Q. : Vous avez évoqué un avenir radieux lorsque le gouvernement n’aurait pratiquement plus de besoins de financement. Pour 1996, est-ce que vous avez décidé de combien seraient les émissions en OAT et en Bétane ?
J. Arthuis : (Inaudible – Absence de micro.)
Q. : C’est quand même la première fois que le Trésor va émettre demain une OAT depuis la création des OAT sans que le programme d’emprunts de l’année soit connu.
C. Tricot (La Vie française) : Deux questions techniques rapides. Vous avez évoqué l’appartenance à des fonds de garantie. Est-ce que votre projet prévoit une réforme du fonds de garantie des clientèles des sociétés de bourse ? C’est la première question. Deuxième question : vous avez évoqué les principes de libre établissement et de libre prestation, qui laissent subsister des règles d’affiliation aux différents marchés. Est-ce que le (?) à la Bourse de Paris restera soumis à une prise de participation en capital de la société ?
J. Arthuis : (Inaudible – Absence de micro.)
C. Tricot : La loi de 89 avait instauré un fonds de garantie, est-ce que les articles prévoyant ce fonds de garantie sont abrogés ?
J. Arthuis : (Inaudible.)
Q. : Autre petite question technique sur le rôle de la Banque de France concernant les titres de créances négociables. Il y avait eu dans l’avant-projet de M. Madelin un certain nombre de… En fait, on abrogeait le rôle de la Banque de France et on le conférait au CMF concernant la réglementation des TCN.
J. Arthuis : (Inaudible)… La Banque de France veillera au respect par les émetteurs de ces titres… (inaudible).
Q. : Et la réglementation sera faite par le CMF.
J. Arthuis : (Inaudible.)
Q. : Est-ce que vous avez élaboré les prévisions macro-économiques nouvelles compte tenu du ralentissement de l’économie française ?
J. Arthuis : Cela fera l’objet d’une autre communication. Il faut que vous nous laissiez encore quelques jours pour recadrer les prévisions macro-économiques.
Q. : Le président de la COB doit être nommé par le président de la République. Est-ce à dire que M. Prada est confirmé, ou bien est-ce qu’il y aura un changement tout de suite après la loi ?
J. Arthuis : Je ne peux pas préjuger cela. Ce sera une décision, en effet, prise en Conseil des ministres. Mais après votre interrogation je ne voudrais pas que M. Prada vive un sentiment d’instabilité et d’insécurité. J’ai dit que ce texte devait contribuer à la sécurité.
(Question inaudible.)
J. Arthuis : Nous y travaillons. Il faut trouver les mécanismes qui permettent une bonne représentativité et que ceux qui siégeront dans ce Conseil soit reconnus par leurs pairs.
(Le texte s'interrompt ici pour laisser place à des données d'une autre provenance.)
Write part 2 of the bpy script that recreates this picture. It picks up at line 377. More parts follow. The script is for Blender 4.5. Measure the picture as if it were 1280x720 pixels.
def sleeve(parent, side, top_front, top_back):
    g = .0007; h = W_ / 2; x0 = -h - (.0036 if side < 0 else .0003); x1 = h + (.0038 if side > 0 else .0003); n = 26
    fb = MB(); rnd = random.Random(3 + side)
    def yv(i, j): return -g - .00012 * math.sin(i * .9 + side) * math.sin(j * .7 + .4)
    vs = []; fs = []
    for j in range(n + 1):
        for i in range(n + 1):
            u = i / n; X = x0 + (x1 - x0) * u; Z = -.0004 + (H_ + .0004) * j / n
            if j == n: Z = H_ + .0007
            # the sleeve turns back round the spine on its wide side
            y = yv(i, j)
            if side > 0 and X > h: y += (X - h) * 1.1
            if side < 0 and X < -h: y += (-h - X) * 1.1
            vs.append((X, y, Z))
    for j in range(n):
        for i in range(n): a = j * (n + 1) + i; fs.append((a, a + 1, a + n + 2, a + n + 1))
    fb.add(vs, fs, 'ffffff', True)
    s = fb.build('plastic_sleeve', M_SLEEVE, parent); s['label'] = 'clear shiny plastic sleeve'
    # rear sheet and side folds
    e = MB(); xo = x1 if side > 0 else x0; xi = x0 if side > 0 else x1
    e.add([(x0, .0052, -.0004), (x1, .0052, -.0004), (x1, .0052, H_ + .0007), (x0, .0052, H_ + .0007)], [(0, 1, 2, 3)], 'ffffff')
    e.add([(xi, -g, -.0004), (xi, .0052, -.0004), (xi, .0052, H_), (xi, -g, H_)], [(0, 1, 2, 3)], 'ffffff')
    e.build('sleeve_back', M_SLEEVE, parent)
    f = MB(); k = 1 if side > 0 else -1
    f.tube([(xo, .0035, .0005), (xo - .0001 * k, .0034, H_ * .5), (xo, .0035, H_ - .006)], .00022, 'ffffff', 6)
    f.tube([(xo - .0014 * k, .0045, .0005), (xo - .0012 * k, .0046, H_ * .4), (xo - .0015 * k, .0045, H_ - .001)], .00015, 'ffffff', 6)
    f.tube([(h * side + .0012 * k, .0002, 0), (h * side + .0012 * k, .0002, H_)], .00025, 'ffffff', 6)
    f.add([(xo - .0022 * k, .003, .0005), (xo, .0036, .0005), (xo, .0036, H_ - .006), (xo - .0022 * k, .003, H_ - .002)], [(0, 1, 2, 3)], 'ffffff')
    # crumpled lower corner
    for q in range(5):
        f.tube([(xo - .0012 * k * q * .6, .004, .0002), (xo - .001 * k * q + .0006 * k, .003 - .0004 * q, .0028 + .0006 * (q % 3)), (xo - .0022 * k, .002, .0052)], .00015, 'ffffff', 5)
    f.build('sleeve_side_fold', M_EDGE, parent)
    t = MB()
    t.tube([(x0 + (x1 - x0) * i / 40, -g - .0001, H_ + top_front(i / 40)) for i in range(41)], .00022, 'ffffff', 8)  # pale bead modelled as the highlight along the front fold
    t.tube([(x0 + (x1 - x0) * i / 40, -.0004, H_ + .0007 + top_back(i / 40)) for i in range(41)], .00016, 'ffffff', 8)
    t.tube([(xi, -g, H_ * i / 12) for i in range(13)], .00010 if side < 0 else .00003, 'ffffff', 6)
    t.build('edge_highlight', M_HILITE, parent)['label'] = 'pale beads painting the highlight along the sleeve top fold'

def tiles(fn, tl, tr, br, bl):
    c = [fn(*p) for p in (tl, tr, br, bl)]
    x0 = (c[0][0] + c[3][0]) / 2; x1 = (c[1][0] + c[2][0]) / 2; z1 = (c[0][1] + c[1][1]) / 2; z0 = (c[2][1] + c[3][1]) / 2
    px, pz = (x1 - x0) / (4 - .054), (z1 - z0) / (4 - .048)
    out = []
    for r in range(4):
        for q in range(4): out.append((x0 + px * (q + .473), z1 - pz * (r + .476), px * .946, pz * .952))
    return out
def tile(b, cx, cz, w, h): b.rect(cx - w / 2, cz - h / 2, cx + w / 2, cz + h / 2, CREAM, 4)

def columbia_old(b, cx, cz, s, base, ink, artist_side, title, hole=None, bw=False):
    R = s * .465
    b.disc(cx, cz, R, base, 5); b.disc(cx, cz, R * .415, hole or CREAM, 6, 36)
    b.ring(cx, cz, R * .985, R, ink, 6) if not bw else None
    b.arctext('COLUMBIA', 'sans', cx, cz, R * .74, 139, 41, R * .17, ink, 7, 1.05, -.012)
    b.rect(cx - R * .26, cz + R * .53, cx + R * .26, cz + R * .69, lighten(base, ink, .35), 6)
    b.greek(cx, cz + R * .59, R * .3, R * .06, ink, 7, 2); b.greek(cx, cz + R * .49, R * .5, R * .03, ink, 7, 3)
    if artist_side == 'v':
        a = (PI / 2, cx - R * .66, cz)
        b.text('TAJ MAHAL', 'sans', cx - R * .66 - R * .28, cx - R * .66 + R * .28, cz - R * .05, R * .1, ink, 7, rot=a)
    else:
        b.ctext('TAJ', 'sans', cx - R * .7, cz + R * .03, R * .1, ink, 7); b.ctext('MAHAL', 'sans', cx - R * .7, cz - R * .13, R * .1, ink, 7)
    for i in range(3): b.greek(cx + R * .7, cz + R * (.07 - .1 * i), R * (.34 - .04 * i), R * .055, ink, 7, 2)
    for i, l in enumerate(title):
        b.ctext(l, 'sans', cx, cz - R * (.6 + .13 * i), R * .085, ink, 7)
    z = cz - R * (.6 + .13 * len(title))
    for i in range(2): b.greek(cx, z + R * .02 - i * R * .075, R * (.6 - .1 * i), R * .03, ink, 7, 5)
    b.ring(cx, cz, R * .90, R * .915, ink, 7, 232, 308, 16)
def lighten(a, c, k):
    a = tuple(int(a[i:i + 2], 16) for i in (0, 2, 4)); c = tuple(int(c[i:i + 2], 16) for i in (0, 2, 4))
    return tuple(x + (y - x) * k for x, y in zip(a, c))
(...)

Donc nous verrons, en particulier pour les sociétés cotées, comment on peut assurer la représentation de celles-ci. Il y a 25 membres, dont 15 qui siègent en collège général, 10 dans les sections disciplinaires ou spécialisées, et la seule délibération qui soit commune c’est l’élection du président. Le Conseil élit en son sein le président. Vous voyez que, là, le gouvernement n’interfère pas. C’est un signe d’ouverture, de responsabilité. Il me reste à vous remercier de vous être déplacés. De toute façon je reste et mes collaborateurs restent à votre disposition. Nous sommes là sur des textes quand même très techniques et donc n’hésitez pas à solliciter toutes les précisions que vous pourriez souhaiter.